Thursday, August 22, 2013

How Music Sounds May Not Be as Important as How It Looks


When it comes to music, what we see may be even more important than what we hear.

In a recent study published in the Proceedings of the National Academy of Sciences, Dr. Chia-Jung Tsay had participants predict the winners of musical competitions based on recordings — some audio-only, some videos with audio, and some silent videos. The results were surprising: Participants who saw videos, even without sound, were able to identify the winners at a significantly higher rate than those who only listened to the music.

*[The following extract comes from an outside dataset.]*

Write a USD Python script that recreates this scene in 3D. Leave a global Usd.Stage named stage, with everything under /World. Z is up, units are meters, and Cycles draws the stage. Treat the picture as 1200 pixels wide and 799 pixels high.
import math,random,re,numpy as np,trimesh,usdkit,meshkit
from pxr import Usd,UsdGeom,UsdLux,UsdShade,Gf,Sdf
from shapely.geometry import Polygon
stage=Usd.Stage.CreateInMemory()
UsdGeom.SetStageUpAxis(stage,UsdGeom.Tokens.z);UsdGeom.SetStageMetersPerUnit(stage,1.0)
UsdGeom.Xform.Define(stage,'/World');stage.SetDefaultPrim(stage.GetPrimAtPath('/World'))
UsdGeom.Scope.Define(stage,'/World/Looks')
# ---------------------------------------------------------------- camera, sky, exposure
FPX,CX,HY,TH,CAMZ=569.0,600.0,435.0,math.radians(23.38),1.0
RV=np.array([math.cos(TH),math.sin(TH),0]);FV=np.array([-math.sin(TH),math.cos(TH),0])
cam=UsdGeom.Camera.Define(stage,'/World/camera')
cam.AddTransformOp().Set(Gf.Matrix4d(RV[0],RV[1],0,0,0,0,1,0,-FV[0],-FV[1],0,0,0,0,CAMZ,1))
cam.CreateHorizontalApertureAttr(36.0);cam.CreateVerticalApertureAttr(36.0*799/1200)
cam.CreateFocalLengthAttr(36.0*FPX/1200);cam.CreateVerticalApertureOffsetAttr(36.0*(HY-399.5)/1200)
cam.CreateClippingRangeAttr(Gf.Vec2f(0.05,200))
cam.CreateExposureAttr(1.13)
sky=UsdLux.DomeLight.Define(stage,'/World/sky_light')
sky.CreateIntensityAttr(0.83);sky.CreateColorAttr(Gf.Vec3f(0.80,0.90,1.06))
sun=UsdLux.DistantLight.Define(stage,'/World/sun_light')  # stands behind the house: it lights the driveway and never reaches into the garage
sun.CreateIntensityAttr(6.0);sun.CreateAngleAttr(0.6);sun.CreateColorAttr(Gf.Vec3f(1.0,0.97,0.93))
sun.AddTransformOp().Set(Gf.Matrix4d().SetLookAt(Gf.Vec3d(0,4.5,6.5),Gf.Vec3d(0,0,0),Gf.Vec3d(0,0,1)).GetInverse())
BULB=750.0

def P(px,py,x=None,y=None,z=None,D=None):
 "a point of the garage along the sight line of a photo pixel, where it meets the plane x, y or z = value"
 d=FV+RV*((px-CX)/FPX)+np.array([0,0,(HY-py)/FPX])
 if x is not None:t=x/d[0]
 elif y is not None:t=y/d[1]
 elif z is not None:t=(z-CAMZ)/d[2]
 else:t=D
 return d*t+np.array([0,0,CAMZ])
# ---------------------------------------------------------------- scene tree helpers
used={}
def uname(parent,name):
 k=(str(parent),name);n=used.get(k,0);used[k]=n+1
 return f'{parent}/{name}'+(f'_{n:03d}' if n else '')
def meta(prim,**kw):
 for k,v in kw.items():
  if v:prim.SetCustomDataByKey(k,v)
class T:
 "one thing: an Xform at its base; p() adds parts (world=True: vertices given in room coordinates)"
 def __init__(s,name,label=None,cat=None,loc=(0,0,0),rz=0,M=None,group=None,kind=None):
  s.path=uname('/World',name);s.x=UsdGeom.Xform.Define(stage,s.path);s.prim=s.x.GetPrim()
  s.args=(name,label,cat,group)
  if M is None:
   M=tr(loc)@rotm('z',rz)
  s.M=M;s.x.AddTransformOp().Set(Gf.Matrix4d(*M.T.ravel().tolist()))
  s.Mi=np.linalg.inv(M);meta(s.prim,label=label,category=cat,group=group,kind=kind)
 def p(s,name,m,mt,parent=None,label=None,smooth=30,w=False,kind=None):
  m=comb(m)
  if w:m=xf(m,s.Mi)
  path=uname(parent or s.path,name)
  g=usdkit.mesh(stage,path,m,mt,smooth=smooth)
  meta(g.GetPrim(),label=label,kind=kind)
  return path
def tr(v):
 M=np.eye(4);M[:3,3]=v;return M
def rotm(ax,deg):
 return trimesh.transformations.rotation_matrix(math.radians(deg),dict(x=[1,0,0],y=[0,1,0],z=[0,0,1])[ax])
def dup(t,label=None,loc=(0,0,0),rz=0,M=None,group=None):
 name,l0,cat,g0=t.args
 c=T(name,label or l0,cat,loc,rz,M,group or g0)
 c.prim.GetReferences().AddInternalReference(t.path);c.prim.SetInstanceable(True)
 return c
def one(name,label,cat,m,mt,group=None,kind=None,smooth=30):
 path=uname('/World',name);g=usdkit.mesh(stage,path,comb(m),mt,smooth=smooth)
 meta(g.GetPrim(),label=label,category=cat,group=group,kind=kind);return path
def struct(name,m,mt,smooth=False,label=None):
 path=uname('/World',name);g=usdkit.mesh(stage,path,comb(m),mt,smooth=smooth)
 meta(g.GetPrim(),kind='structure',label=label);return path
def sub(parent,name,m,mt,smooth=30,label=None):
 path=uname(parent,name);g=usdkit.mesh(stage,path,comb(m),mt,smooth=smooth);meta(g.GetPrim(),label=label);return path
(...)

Tsay, who holds Ph.D.s in both organizational behavior and music, was inspired to conduct the study based on her own experiences at elite musical competitions. “I found that depending on what type of evaluations were used — whether it was live rounds or audio recordings that had to be submitted — the results might vary widely,” Tsay reported. “My intuition was that there was a much more sophisticated role for visual information.”

It’s not just a matter of tone-deafness or training: Tsay’s results stayed consistent from laypeople to highly trained professional musicians. “What this suggests,” says Tsay, “is that there may be a way that visual information is prioritized over information from other modalities. In this case, it suggests that the visual trumps the audio, even in a setting where audio information should matter much more.”

Tsay theorized that viewers were tuning in to factors like passion and engagement, but it’s possible that subtler biases were in play as well. In 2000, Harvard economist Claudia Goldin and Celia Rouse of Princeton found that when orchestras held blind auditions, in which musicians play anonymously from behind screens, the number of women who advanced from preliminary rounds increased by 50 percent—and the number ultimately hired increased severalfold.

Tsay’s study determined that visual input has a distinct impact on how we experience and evaluate music. The next step is to determine why—whether and to what extent neurological predisposition interacts with social biases, conscious or otherwise.